At one point in my life, I felt called to help lead a large church that was experiencing a worship war. Two camps—one traditional and the other contemporary—were in conflict over stylistic preferences. A church split was in the balance. Emotions were high and opinions were zealous. Because I was the new worship pastor, people were looking to see on which side of the fence I stood. I truly felt that both sides were, to varying degrees, missing the point of worship, which is primarily to love God and one another. So I helped convince the senior pastor to bring the traditional and contemporary services together, so we could begin the process of healing and fostering hearts of worship.

As you can imagine, every Sunday I felt like there was a target painted on my back. But time and loving perseverance eventually got us to the place where both sides were cordial, which made me hopeful for them. After one service, some older folks approached me to thank me for being true to the hymns I was leading. I expressed my appreciation for their support, but then added, “You know, I’m not playing the hymns for you. I’m playing the hymns because the younger generations need to learn how to worship God with them.” With that, they wholeheartedly agreed. But before their smiles disappeared, I added kindly, “And the reason I’m playing the modern worship songs is so you can learn how to worship God with them too.”

Because a narcissistic worldview has become so imbedded in us, we have inadvertently created unspoken criteria for worship, and then appointed ourselves the judges of it.
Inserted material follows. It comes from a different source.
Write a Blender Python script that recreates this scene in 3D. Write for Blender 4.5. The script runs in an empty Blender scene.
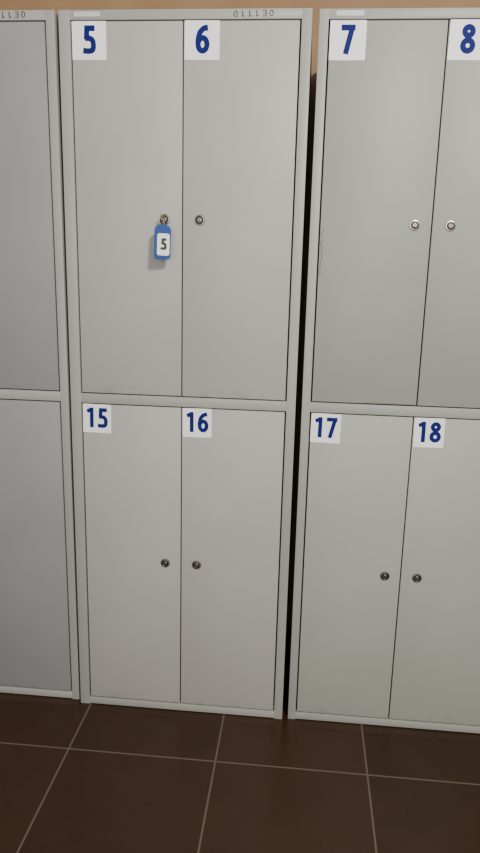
import bpy, bmesh, math
from mathutils import Vector, Matrix, Euler
CAM=[0.61528,-1.76775,1.28734,1.33894,-0.02382,0.09531,691.89254]
# ---------- materials ----------
def new_mat(name):
    m=bpy.data.materials.new(name); m.use_nodes=True
    nt=m.node_tree; return m,nt,nt.nodes['Principled BSDF']
def simple(name,col,rough=.5,metal=0,spec=.5):
    m,nt,b=new_mat(name); b.inputs['Base Color'].default_value=(*col,1); b.inputs['Roughness'].default_value=rough; b.inputs['Metallic'].default_value=metal
    b.inputs['Specular IOR Level'].default_value=spec
    return m
def mth_factory(nt):
    def mth(op,a,bb=None):
        n=nt.nodes.new('ShaderNodeMath'); n.operation=op
        for i,v in enumerate((a,bb)):
            if v is None: continue
            if isinstance(v,(int,float)): n.inputs[i].default_value=v
            else: nt.links.new(v,n.inputs[i])
        return n.outputs[0]
    return mth
def paint(name,col,col2,rough=.48,grime=0,scratch=False):
    m,nt,b=new_mat(name); N=nt.nodes; L=nt.links; mth=mth_factory(nt)
    tc=N.new('ShaderNodeTexCoord')
    n1=N.new('ShaderNodeTexNoise'); n1.inputs['Scale'].default_value=2.6; n1.inputs['Detail'].default_value=3
    n2=N.new('ShaderNodeTexNoise'); n2.inputs['Scale'].default_value=420; n2.inputs['Detail'].default_value=2
    mx=N.new('ShaderNodeMix'); mx.data_type='RGBA'; mx.inputs[6].default_value=(*col,1); mx.inputs[7].default_value=(*col2,1)
    L.new(tc.outputs['Object'],n1.inputs['Vector']); L.new(tc.outputs['Object'],n2.inputs['Vector'])
    mr=N.new('ShaderNodeMapRange'); mr.inputs[1].default_value=.3; mr.inputs[2].default_value=.7
    L.new(n1.outputs['Fac'],mr.inputs[0]); L.new(mr.outputs[0],mx.inputs[0])
    out=mx.outputs[2]
    sep=N.new('ShaderNodeSeparateXYZ'); L.new(tc.outputs['Object'],sep.inputs[0])
    if grime:
        n3=N.new('ShaderNodeTexNoise'); n3.inputs['Scale'].default_value=22; n3.inputs['Detail'].default_value=7; L.new(tc.outputs['Object'],n3.inputs['Vector'])
        z=N.new('ShaderNodeMapRange'); z.inputs[1].default_value=.0; z.inputs[2].default_value=.03; z.inputs[3].default_value=1; z.inputs[4].default_value=0; L.new(sep.outputs[2],z.inputs[0])
        t=N.new('ShaderNodeMapRange'); t.inputs[1].default_value=.45; t.inputs[2].default_value=.75; L.new(n3.outputs['Fac'],t.inputs[0])
        g=mth('MULTIPLY',mth('MULTIPLY',z.outputs[0],t.outputs[0]),grime)
        mm=N.new('ShaderNodeMix'); mm.data_type='RGBA'; mm.inputs[7].default_value=(.16,.13,.10,1); L.new(g,mm.inputs[0]); L.new(out,mm.inputs[6]); out=mm.outputs[2]
    if scratch:
        n4=N.new('ShaderNodeTexNoise'); n4.inputs['Scale'].default_value=60; n4.inputs['Detail'].default_value=5; L.new(tc.outputs['Object'],n4.inputs['Vector'])
        wob=mth('MULTIPLY',mth('SUBTRACT',n4.outputs['Fac'],.5),.02)
        dx=mth('ABSOLUTE',mth('SUBTRACT',mth('ADD',sep.outputs[0],wob),.005))
        s1=mth('LESS_THAN',dx,.0020)
        zz=mth('LESS_THAN',mth('ABSOLUTE',mth('SUBTRACT',sep.outputs[2],.375)),.055)
        s=mth('MULTIPLY',s1,zz)
        e=mth('MULTIPLY',mth('LESS_THAN',sep.outputs[2],.0026),mth('GREATER_THAN',mth('ADD',sep.outputs[0],mth('MULTIPLY',n4.outputs['Fac'],.1)),.18))
        s=mth('MULTIPLY',mth('MAXIMUM',s,e),.6)
        mm=N.new('ShaderNodeMix'); mm.data_type='RGBA'; mm.inputs[7].default_value=(.17,.075,.05,1); L.new(s,mm.inputs[0]); L.new(out,mm.inputs[6]); out=mm.outputs[2]
    L.new(out,b.inputs['Base Color'])
    bp=N.new('ShaderNodeBump'); bp.inputs['Strength'].default_value=.12; bp.inputs['Distance'].default_value=.0006
    L.new(n2.outputs['Fac'],bp.inputs['Height']); L.new(bp.outputs[0],b.inputs['Normal'])
    b.inputs['Roughness'].default_value=rough; b.inputs['Specular IOR Level'].default_value=.4
    return m
M_paint=paint('grey_enamel',(.358,.342,.318),(.395,.38,.355),grime=.35)
M_paintR=paint('greenish_grey_enamel',(.325,.336,.29),(.362,.372,.325),grime=.3)
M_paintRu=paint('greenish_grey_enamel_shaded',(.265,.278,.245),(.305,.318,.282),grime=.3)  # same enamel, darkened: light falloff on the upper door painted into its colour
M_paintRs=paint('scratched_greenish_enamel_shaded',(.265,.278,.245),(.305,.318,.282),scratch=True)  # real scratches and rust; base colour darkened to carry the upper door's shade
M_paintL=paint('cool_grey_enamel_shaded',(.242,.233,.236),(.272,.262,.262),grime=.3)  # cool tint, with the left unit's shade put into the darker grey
M_frame=paint('grey_enamel_frame',(.305,.305,.278),(.34,.34,.31),.45)
M_frameR=paint('grey_enamel_frame_green',(.30,.312,.275),(.33,.34,.302),.45)
M_dark=simple('dark_interior',(.010,.010,.011),.8)
M_white=simple('white_vinyl',(.88,.88,.89),.5,0,.3)
M_navy=simple('navy_print',(.006,.012,.125),.6,0,.12)
M_ink=simple('dark_marker_ink',(.05,.045,.04),.6)
M_chrome=simple('worn_nickel',(.40,.36,.30),.32,1)
M_dmetal=simple('tarnished_nickel',(.22,.20,.17),.35,1)
M_black=simple('keyway_black',(.01,.01,.01),.6)
M_blue=simple('blue_plastic',(.005,.05,.22),.5,0,.25)
M_card=simple('tag_card_white',(.80,.81,.72),.4)
M_plate=simple('label_plate_white',(.62,.63,.62),.3)
M_fade=simple('faded_print',(.42,.42,.42),.6)
M_brass=simple('key_nickel_brass',(.38,.32,.22),.3,1)
# ---------- mesh helpers ----------
def box(bm,x0,x1,y0,y1,z0,z1,mi=0,bev=0):
    r=bmesh.ops.create_cube(bm,size=1)
    vs=r['verts']
    for v in vs: v.co=Vector(((x0+x1)/2+v.co.x*(x1-x0),(y0+y1)/2+v.co.y*(y1-y0),(z0+z1)/2+v.co.z*(z1-z0)))
    fs=set(f for v in vs for f in v.link_faces)
    for f in fs: f.material_index=mi
    if bev:
        es=list(set(e for v in vs for e in v.link_edges))
        r=bmesh.ops.bevel(bm,geom=es,offset=bev,segments=2,affect='EDGES',profile=.5)
        for f in r['faces']: f.material_index=mi
def mk(name,bm,mats,smooth=False):
    bmesh.ops.recalc_face_normals(bm,faces=bm.faces)
    me=bpy.data.meshes.new(name); bm.to_mesh(me); bm.free()
    for m in mats: me.materials.append(m)
    if smooth:
        for p in me.polygons: p.use_smooth=True
        me.set_sharp_from_angle(angle=math.radians(35))
    return me
def add(name,me,parent=None,loc=(0,0,0),rot=(0,0,0)):
    o=bpy.data.objects.new(name,me); bpy.context.scene.collection.objects.link(o)
    o.parent=parent; o.location=loc; o.rotation_euler=rot; return o
def crom(P,n=8):
    P=[Vector(p) for p in P]; Q=[P[0]*2-P[1]]+P+[P[-1]*2-P[-2]]; out=[]
    for i in range(1,len(Q)-2):
        for k in range(n):
            t=k/n; a,b,c,d=Q[i-1:i+3]
            out.append(.5*((2*b)+(c-a)*t+(2*a-5*b+4*c-d)*t*t+(3*b-a-3*c+d)*t**3))
    out.append(P[-1]); return out
def strip(bm,P,w,T,y,mi,closed=False):
    P=[Vector(p) for p in P]; n=len(P); prs=[]
    for i in range(n):
        if closed: d=P[(i+1)%n]-P[i-1]
        else: d=P[min(i+1,n-1)]-P[max(i-1,0)]
        d.normalize(); nrm=Vector((-d.y,d.x))
        prs.append([bm.verts.new(T(P[i]+nrm*w/2*s,y)) for s in (1,-1)])
    for i in range(n if closed else n-1):
        a,b=prs[i],prs[(i+1)%n]
        f=bm.faces.new((a[0],a[1],b[1],b[0])); f.material_index=mi
def ell(cx,cy,rx,ry,n=36): return [(cx+rx*math.cos(2*math.pi*i/n),cy+ry*math.sin(2*math.pi*i/n)) for i in range(n)]
def glyph(ch,S):
    h=S/2
    if ch=='1': return [([(.34,0),(.34,1)],0),([(.34,1-h*.95),(.10,.80)],0)]
    if ch=='5': return [([(.10,1-h),(.51,1-h)],0),([(.10+h,1-h),(.075+h,.50)],0),
        (crom([(.075+h*.4,.55-h*.2),(.24,.60-h*.4),(.40,.53-h*.4),(.55-h,.33),(.42,.14+h*.1),(.26,h),(.04,h+.02)]),0)]
    if ch=='6': return [(crom([(.50,1-h),(.34,.93-h*.6),(.17+h*.2,.72),(.03+h,.48),(.03+h,.30)]),0),(ell(.30,.325,.27-h,.325-h),1)]
    if ch=='7': return [([(.03,1-h),(.55,1-h)],0),([(.54-h,1-h*.6),(.22,0)],0)]
    if ch=='8': return [(ell(.30,.755,.245-h,.245-h),1),(ell(.30,.28,.275-h,.28-h),1)]
    if ch in 'O0': return [(ell(.30,.5,.26-h,.5-h),1)]
    if ch=='E': return [([(.08,0),(.08,1)],0),([(.08,h),(.5,h)],0),([(.08,.5),(.42,.5)],0),([(.08,1-h),(.5,1-h)],0)]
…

But this is not the way of the kingdom. So the next time you want to rate the worship on a Sunday morning, I encourage you not to look at the band or the song selection or the style or quality of music. Look into yourself. Ask, “Did I come with a pure and humble heart? Did I give my worship freely to God? Did I come prepared and motivated to worship? Did I put aside my own tendencies to be a consumer of worship? Did I love God today?”
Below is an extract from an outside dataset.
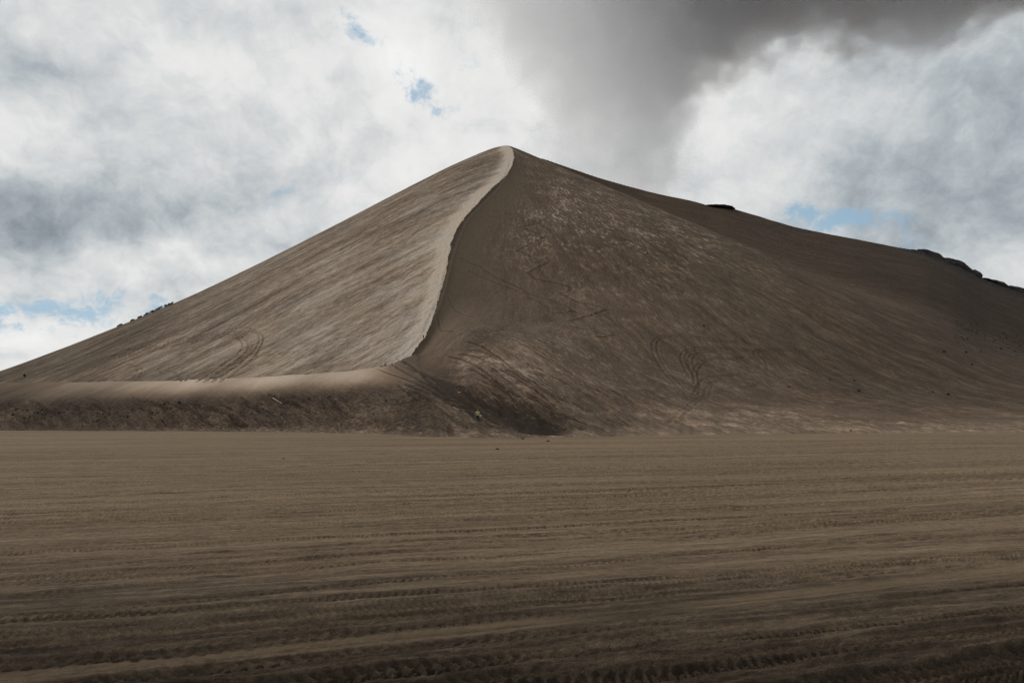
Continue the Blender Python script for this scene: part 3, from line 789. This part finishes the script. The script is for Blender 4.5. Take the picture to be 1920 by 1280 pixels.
# ------------------------------------------------------------------ simple materials for the small things
def plain(name, c1, c2=None, scale=6.0, rough=0.9, bump=0.0):
    m, t, p, out = material(name)
    tc = t.node('ShaderNodeTexCoord').outputs['Object']
    n = t.noise(tc, scale, 4, 0.6)
    c2 = c2 or tuple(min(1, c * 1.35) for c in c1)
    t.put(p.inputs['Base Color'], t.ramp(n, [(0.3, c1), (0.7, c2)])); p.inputs['Roughness'].default_value = rough
    p.inputs['Specular IOR Level'].default_value = 0.2
    if bump:
        b = t.node('ShaderNodeBump'); b.inputs['Strength'].default_value = bump; b.inputs['Distance'].default_value = 0.1
        t.put(b.inputs['Height'], n); t.l.new(b.outputs[0], p.inputs['Normal'])
    return m
MAT = dict(
    rock=plain('dark_lava', (0.018, 0.016, 0.016), (0.060, 0.052, 0.047), 3.0, 0.9, 0.8),
    lava=plain('lava_outcrop', (0.022, 0.020, 0.020), (0.080, 0.068, 0.062), 0.5, 0.9, 1.0),
    wood=plain('bleached_wood', (0.42, 0.38, 0.32), (0.60, 0.56, 0.50), 5.0),
    bark=plain('bark', (0.09, 0.07, 0.05)), skin=plain('skin', (0.36, 0.21, 0.14), (0.42, 0.26, 0.18)),
    tan=plain('pale_yellow_cloth', (0.52, 0.42, 0.22), (0.62, 0.52, 0.30)), black=plain('black_cloth', (0.012, 0.012, 0.014), (0.03, 0.03, 0.034)),
    olive=plain('olive_cloth', (0.10, 0.095, 0.035), (0.15, 0.14, 0.05)), white=plain('off_white_cloth', (0.66, 0.64, 0.58), (0.76, 0.74, 0.68)),
    plum=plain('dark_purple_cloth', (0.030, 0.014, 0.030), (0.05, 0.024, 0.05)), green=plain('green_board', (0.05, 0.16, 0.05), (0.09, 0.24, 0.08), 3.0, 0.4),
    wboard=plain('white_board', (0.80, 0.80, 0.80), (0.86, 0.86, 0.86), 3.0, 0.4), hair=plain('dark_hair', (0.02, 0.014, 0.010)),
    blond=plain('ginger_brown_hair', (0.20, 0.09, 0.03), (0.28, 0.13, 0.05)), red=plain('dark_red_bag', (0.12, 0.015, 0.015), (0.17, 0.025, 0.02)),
    shoe=plain('shoe', (0.03, 0.028, 0.026)))
def leaf_mat():
    m, t, p, out = material('bush_leaf')
    n = t.noise(t.node('ShaderNodeTexCoord').outputs['Object'], 1.3, 3, 0.6)
    t.put(p.inputs['Base Color'], t.ramp(n, [(0.3, (0.030, 0.045, 0.018)), (0.7, (0.080, 0.100, 0.038))])); p.inputs['Roughness'].default_value = 0.7
    return m
MAT['leaf'] = leaf_mat()

def mesh_obj(name, bm, mat, parent=None, smooth=True):
    me = bpy.data.meshes.new(name); bm.to_mesh(me); bm.free()
    if smooth: me.polygons.foreach_set('use_smooth', [True] * len(me.polygons))
    for m in (mat if isinstance(mat, (list, tuple)) else [mat]): me.materials.append(m)
    o = bpy.data.objects.new(name, me); scene.collection.objects.link(o)
    if parent: o.parent = parent
    return o
def empty(name, loc, rz=0):
    o = bpy.data.objects.new(name, None); scene.collection.objects.link(o)
    o.location = loc; o.rotation_euler = (0, 0, rz); o.empty_display_size = 0.3; return o
def hill_normal(p, e=1.2):
    def hz(x, y):
        px = x / y * F + 960; j = np.clip(np.searchsorted(pxs, px), 1, len(pxs) - 1)
        a = (px - pxs[j - 1]) / (pxs[j] - pxs[j - 1]); i = np.clip(np.searchsorted(yr, y), 1, len(yr) - 1)
        b = (y - yr[i - 1]) / (yr[i] - yr[i - 1])
        return (GH[i - 1, j - 1] * (1 - a) + GH[i - 1, j] * a) * (1 - b) + (GH[i, j - 1] * (1 - a) + GH[i, j] * a) * b
    return Vector((hz(p.x - e, p.y) - hz(p.x + e, p.y), hz(p.x, p.y - e) - hz(p.x, p.y + e), 2 * e)).normalized(), hz(p.x, p.y)
def place(px, py):
    if -V(py) > 0 and (hit(px, py).y > CH / max(1e-5, -V(py)) or hit(px, py).z <= 0.02): return ground_hit(px, py)
    return hit(px, py)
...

These other-centric questions may be a truer measure of whether the worship was good or not. How we feel is not the product of worship. How we feel is a byproduct of worship.

Perhaps Augustine puts this in a more hopeful light. In his Confessions, he earnestly writes, “You have made us for Yourself, and our heart is restless until it rests in You.” God does not want us to be unhappy and discomforted in our worship. Quite the contrary. He desires to meet our truest desires, desires that are much deeper and more mysterious than we can describe. But this requires surrender—of our own petty preferences, our comfort zones, our wills. Ultimately we must rid ourselves of the need to meet God on our terms.

In those times of surrender we might find God waiting for us, ready to fulfill our deepest need.

[Photo by Jo Jo on Unsplash.]

5 thoughts on “Narcissism In Our Worship

  1. Great reminder. I’ve been having to remind myself of these matters lately. I play electric guitar in our church band and find myself conflicted on a regular basis. If it’s worship to God ( leaving out the word Praise and examples of King David for the moment ), why do we even need this instrument I’m playing?

    Then there are the songs and the “orchestra” quality of many worship teams. Orchestra meaning some instruments are rarely heard and others “take their turns,” sitting out for large portions of pieces. It’s quite an adjustment for somebody who grew up with rock bands :-) I often wonder why I’m not just out in the seats worshipping with my wife.

  2. Concerning worship, I feel there needs to be a delineation between songs and worship. A song isn’t always worship and worship isn’t always a song. Worship is an attitude about, a position towards, an acknowledgement of the all consuming, incomprehensible majesty of God. We are standing before our King, clothed in robes of righteousness, with his glory washing over us, overpowered by his goodness. We were created to worship our creator and when we stand before him we don’t produce worship we become worship.

    1. I agree. This book excerpt is a part of a longer discussion which includes many forms of worship—including spoken word, the arts, liturgy, and music—and all in the larger context of our relationship before our Holy God. Thanks for sharing this.